Education: Is it immoral to go private?

Some people argue that if everyone were invested in public schools—with both taxes and offspring—they would begin to improve.

“You are a bad person if you send your children to private school,” said Allison Benedikt in Slate.com. I know, I know: Parents send kids to private schools because they live in urban areas with bad schools, or because their kids are gifted or have learning issues, or simply because they want small classes and personal attention and courses in modern film and Mandarin. “You know who else wants those things? Everyone.” And when middle-class and affluent parents pull their kids out of public schools, it effectively guarantees that those schools will never have the clout or resources they deserve. If everyone were invested in public schools—not just property-tax invested but “flesh-and-blood-offspring invested”—these schools would begin to improve. Rather than run from the schools that the poor families are forced to depend on, “send your kids to school with their kids,” and then fight to make things better for everyone.

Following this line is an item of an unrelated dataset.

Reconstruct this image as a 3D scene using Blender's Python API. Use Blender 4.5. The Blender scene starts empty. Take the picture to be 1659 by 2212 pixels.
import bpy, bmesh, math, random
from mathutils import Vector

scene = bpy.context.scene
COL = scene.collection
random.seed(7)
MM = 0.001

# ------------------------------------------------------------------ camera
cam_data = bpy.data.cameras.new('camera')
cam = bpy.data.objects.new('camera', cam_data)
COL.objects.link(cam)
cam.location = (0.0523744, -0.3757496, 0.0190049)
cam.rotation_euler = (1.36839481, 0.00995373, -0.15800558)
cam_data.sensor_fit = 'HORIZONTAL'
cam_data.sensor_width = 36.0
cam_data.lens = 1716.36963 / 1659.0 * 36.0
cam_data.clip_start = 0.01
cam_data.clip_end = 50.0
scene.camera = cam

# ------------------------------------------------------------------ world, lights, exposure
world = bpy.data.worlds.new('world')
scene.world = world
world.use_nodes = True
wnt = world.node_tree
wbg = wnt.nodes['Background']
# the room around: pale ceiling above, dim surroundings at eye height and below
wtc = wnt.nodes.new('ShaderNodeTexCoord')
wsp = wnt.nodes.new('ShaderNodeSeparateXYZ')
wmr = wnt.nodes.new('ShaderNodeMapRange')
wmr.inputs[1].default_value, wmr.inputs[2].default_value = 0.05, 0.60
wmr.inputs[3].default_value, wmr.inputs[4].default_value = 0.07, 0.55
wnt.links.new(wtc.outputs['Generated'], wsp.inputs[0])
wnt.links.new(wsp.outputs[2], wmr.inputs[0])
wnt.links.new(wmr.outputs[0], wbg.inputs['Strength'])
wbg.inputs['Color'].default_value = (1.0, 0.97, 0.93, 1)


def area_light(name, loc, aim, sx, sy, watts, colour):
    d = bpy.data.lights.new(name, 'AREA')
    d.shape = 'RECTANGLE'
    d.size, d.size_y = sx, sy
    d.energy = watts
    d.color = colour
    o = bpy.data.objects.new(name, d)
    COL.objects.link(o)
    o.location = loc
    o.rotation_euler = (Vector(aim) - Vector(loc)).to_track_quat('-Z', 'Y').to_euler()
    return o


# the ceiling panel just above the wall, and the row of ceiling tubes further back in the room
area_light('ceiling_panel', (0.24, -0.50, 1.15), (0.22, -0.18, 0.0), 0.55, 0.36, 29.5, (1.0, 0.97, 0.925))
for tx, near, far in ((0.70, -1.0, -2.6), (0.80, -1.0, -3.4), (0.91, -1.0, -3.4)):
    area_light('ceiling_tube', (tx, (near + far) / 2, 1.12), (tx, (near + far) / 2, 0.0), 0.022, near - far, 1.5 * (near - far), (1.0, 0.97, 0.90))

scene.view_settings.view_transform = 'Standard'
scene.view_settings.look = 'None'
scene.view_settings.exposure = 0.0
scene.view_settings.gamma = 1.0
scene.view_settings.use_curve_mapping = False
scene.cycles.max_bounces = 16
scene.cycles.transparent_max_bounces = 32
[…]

This is “the educational equivalent of Soviet economics,” said Rod Dreher in TheAmericanConservative.com. Am I really supposed to believe that I have a moral obligation to give my kids a “crappy” education, “when I know something better and higher is available to them, either from private, parochial, or home school?” For liberals, all that matters is that “we are united in the state, no matter how stupid, ignorant, and poor it makes us.” Benedikt is also mistaken about her basic premise, said John Carney in CNBC.com. “Competition improves education,” and numerous studies show that when public high schools have to compete with private schools, they raise their game in every way. So parents who send their kids to private schools aren’t bad people—“they are performing a verifiable public good.”